XXXV - VIDEO Fraiser talks like a guy




Bulldog: Can you stop being a shrink and just be like a guy.
Frasier: Like a guy... Like a guy...  SCREW HER!
Bulldog: What?
Frasier: Yeah, you don't need her.  She's trash!
Bulldog: Yeah, that's right.
Frasier: You're better off without her, we both are!
Bulldog: I like the sound of this.
Frasier: Yeah, so do I. Unattractive yet liberating, rather like the one and only time I wore a European bathing suit. I'm sorry. SHE'S A BITCH!
Bulldog: Hey, she wasn't even that hot.
Frasier: You're right. All she did was save you the trouble of having to dump her!
Bulldog: I never thought about that.
Frasier: There you go!
Bulldog: I'm feeling a little better, Doc.
Frasier: That's right.
Bulldog: Thanks.  It's great talking to you.

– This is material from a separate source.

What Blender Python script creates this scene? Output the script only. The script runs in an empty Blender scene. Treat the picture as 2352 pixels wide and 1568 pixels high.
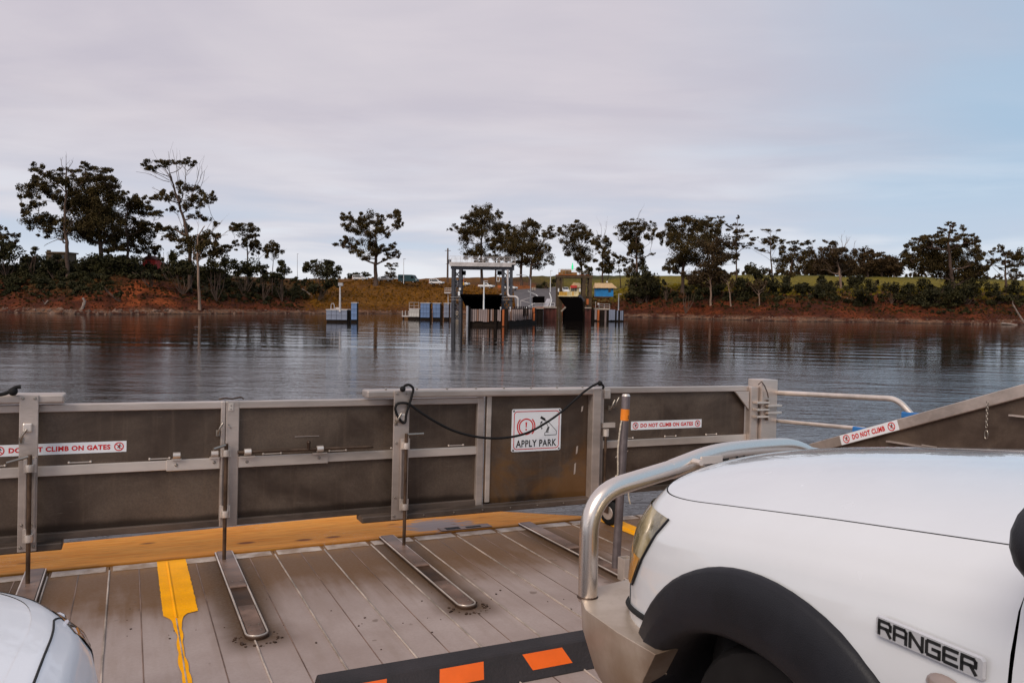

Frasier: Likewise.  You know I could talk like this for another thirty seconds.
Frasier: She was nothing!  She was less than nothing!
Bulldog: Yeah, right.
Frasier: Tomorrow you're gonna find someone even hotter, and you know what you're gonna do?
Bulldog: What?
Frasier: You're gonna have your fun with her, and then you're gonna DUMP her just for the hell of it!
Bulldog: Yeah, DUMP HER!
Frasier: And you know what?!  You're not gonna feel bad about it at all! And you know why?!  BECAUSE WE'RE GUYS!  AND THAT'S WHAT GUYS DO!!!!!
Niles: Distressing news, Frasier: Francois gave away our table.
Frasier: SCREW HIM!
Niles: Excuse me?
Frasier: You heard what I said!  We don't need him or his stinky little restaurant!  There are plenty of restaurants in town! I say we go somewhere we don't even need a reservation!
Frasier: Thank you, Niles.
Niles: You're welcome.
Frasier: Yes, you know, if we hasten, perhaps we can catch the first seating at Cigar Volante.